▶ [Directive] Find the lines with "Write" in them and copy them out.

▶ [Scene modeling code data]
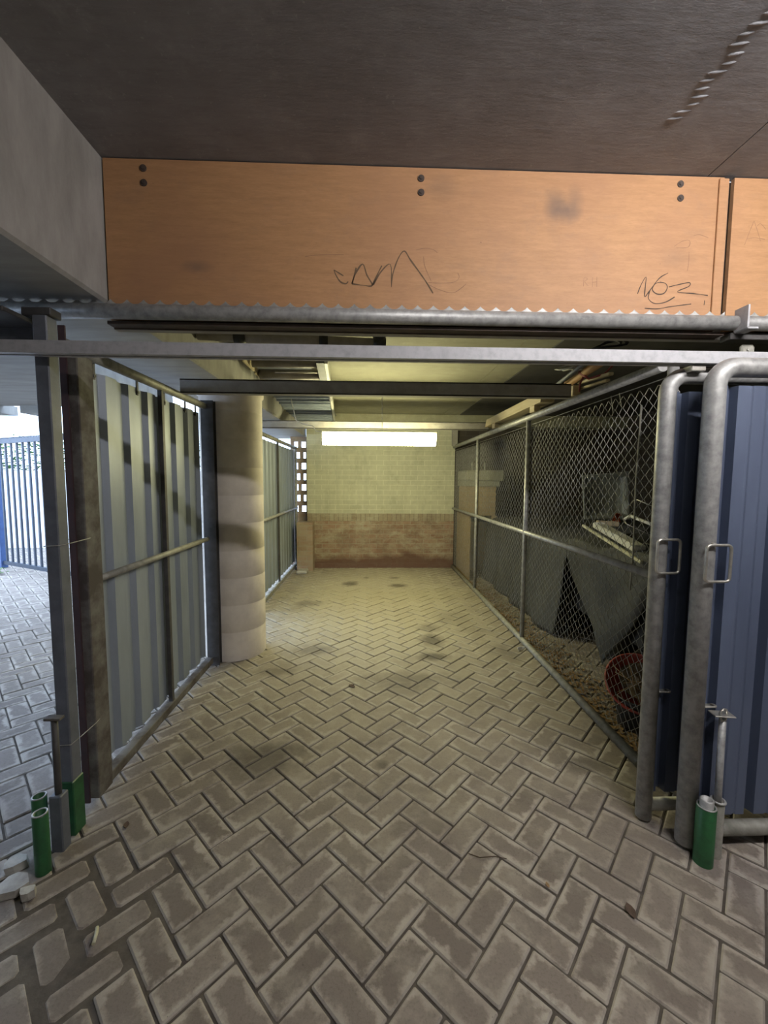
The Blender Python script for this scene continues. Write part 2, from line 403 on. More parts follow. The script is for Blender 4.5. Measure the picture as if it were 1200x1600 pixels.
# ------------------------------------------------------------------ shell
ZL, ZB, ZS = 2.795, 2.55, 2.225         # lane ceiling, bay ceiling, wide beam soffit
c = MB(); c.box(-1.09, 1.432, -4.2, 1.83, ZL, ZL+.12); c.box(1.438, 6.2, -4.2, 1.83, ZL, ZL+.12); c.box(1.43, 1.44, -4.2, 1.83, ZL+.006, ZL+.1)
for i in range(24):                     # row of ripples pressed into the lane ceiling
    y = .90 + i*.028; a = .5+.5*math.sin(i*2.3)
    x = 1.10 + .012*math.sin(i*1.3); w = .030+.016*a
    pts = [(x-w+2*w*k/8, y-.016*(k/8), ZL+.0045) for k in range(9)]
    c.tube(pts, .006, 8, rr=[.001, .004, .006, .0075, .008, .0075, .006, .004, .001])
struct(c.build('ceiling_lane', 'lane_ceiling'), 'dark grey lane ceiling with a joint and a row of ripples')
c = MB(); c.box(-1.09, 1.168, 1.86, 7.2, ZB, ZB+.25); c.box(1.173, 1.44, 1.86, 7.2, ZB, ZB+.25); c.box(1.16, 1.18, 1.86, 7.2, ZB+.004, ZB+.2)
struct(c.build('ceiling_bay', 'bay_ceiling'), 'pale painted slab ceiling over the parking bay')
c = MB(); c.box(-1.68, -1.09, -4.2, 7.55, ZS, 2.95, .012); c.box(-7.0, -2.02, 1.5, 4.35, ZS, 2.6); c.box(-7.0, -1.6, -4.2, 1.42, ZS+.004, 2.95)
for i in range(9): c.box(-4.55+.42*i-1.9, -4.55+.42*i-1.68, 4.30, 4.52, ZS-.075, ZS+.02)
struct(c.build('ceiling_beam', 'concrete_soffit'), 'wide concrete beam along the left of the bay')
c = MB(); c.box(-1.085, 4.4, 1.831, 1.865, 2.13, ZL)
struct(c.build('wall_header', 'concrete'))
c = MB(); c.box(1.435, 4.4, 6.9, 7.12, -.02, ZB)
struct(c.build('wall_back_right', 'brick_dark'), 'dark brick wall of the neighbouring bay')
c = MB(); c.box(-1.05, 1.43, 6.9, 7.12, -.02, ZB)
struct(c.build('wall_back', 'brick_back'), 'brick back wall, painted pale above a soldier course and bare red below')
c = MB(); c.box(4.2, 4.4, 1.86, 7.1, -.02, ZB)
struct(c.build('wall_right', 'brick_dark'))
c = MB(); c.box(2.75, 6.2, 1.88, 2.0, -.02, 2.6)
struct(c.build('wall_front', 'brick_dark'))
c = MB(); c.box(4.6, 4.8, -4.2, 1.88, -.02, 2.95)
struct(c.build('wall_lane', 'concrete'))
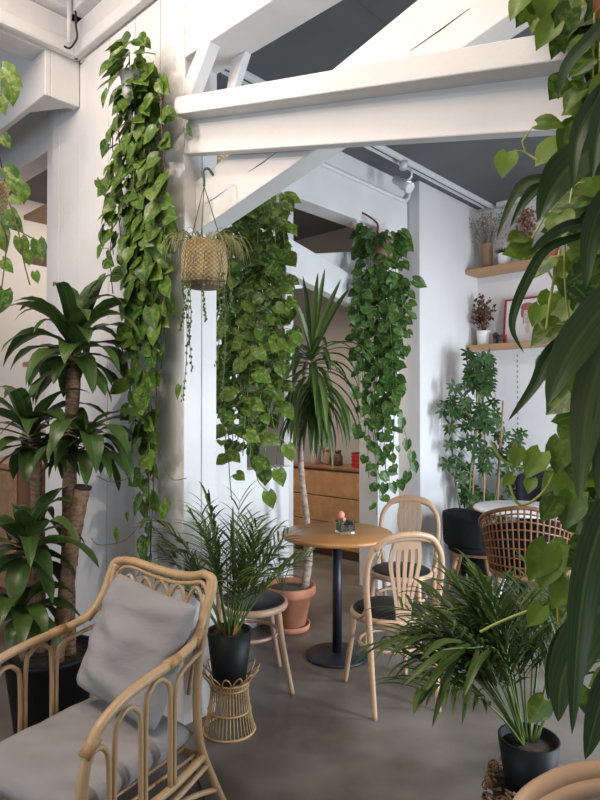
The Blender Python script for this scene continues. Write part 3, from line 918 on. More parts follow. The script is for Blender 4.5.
# ------------------------------------------------------------------ pothos at the far left edge
hp = at(-22, 195, 2.55)
r_ = thing('hanging_pothos', 'pothos in a woven pot trailing in from the left edge of the opening', 'plant', hp)
b = MB(); b.lathe(hp + V((0, 0, -.1)), [(0.07, 0), (0.10, 0.02), (0.115, 0.08), (0.12, 0.15), (0.112, 0.15)], 28); b.build('pot', WICKER, r_)
b = MB()
for k in range(3):
    a = k * 2.1
    b.tube([hp + V((0.115 * math.cos(a), 0.115 * math.sin(a), 0.05)), hp + V((0, 0, 0.55))], 0.0025, 5)
b.tube([hp + V((0, 0, .55)), V((hp.x, hp.y, 3.93))], 0.0025, 5); b.build('hanger', BLACKCABLE, r_)
sm, lm = MB(), MB()
OV = V((0.35, -1, 0.15))
for (x, y, a, s) in ((2, 68, .9, .11), (9, 82, .15, .1), (0, 96, .2, .08), (2, 135, .5, .07), (6, 215, .8, .1), (20, 238, .2, .085), (38, 240, .15, .09), (29, 250, 0, .065), (2, 260, .7, .07), (10, 210, .3, .07), (4, 290, -.2, .11), (35, 272, .2, .05), (-4, 225, .3, .12),
                     (12, 180, .6, .1), (4, 168, .9, .1), (22, 185, .1, .08)):
    lm.heart(at(x, y, 2.5), V((a, 0, -0.8)), OV + rv(.3), s, 0.8, rg.random() * .8)
for pts in ([(-20, 190), (-14, 120), (-6, 70), (2, 80), (3, 92), (-2, 98)], [(-15, 190), (-5, 180), (8, 200), (18, 230), (24, 262), (30, 285)], [(-10, 190), (-2, 215), (6, 240), (4, 270), (0, 300)], [(18, 230), (28, 236), (36, 240)]):
    sm.tube(cr([at(x, y, 2.5) for x, y in pts], 5), 0.0028, 5)
lm.heart(at(11, 197, 2.49), V((.8, 0, -.55)), OV, .055, .9, .9)
sm.build('stems', BROWNSTEM, r_); lm.build('leaves', POTHOS, r_)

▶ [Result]
The Blender Python script for this scene continues. Write part 2, from line 403 on. More parts follow. The script is for Blender 4.5. Measure the picture as if it were 1200x1600 pixels.
The Blender Python script for this scene continues. Write part 3, from line 918 on. More parts follow. The script is for Blender 4.5.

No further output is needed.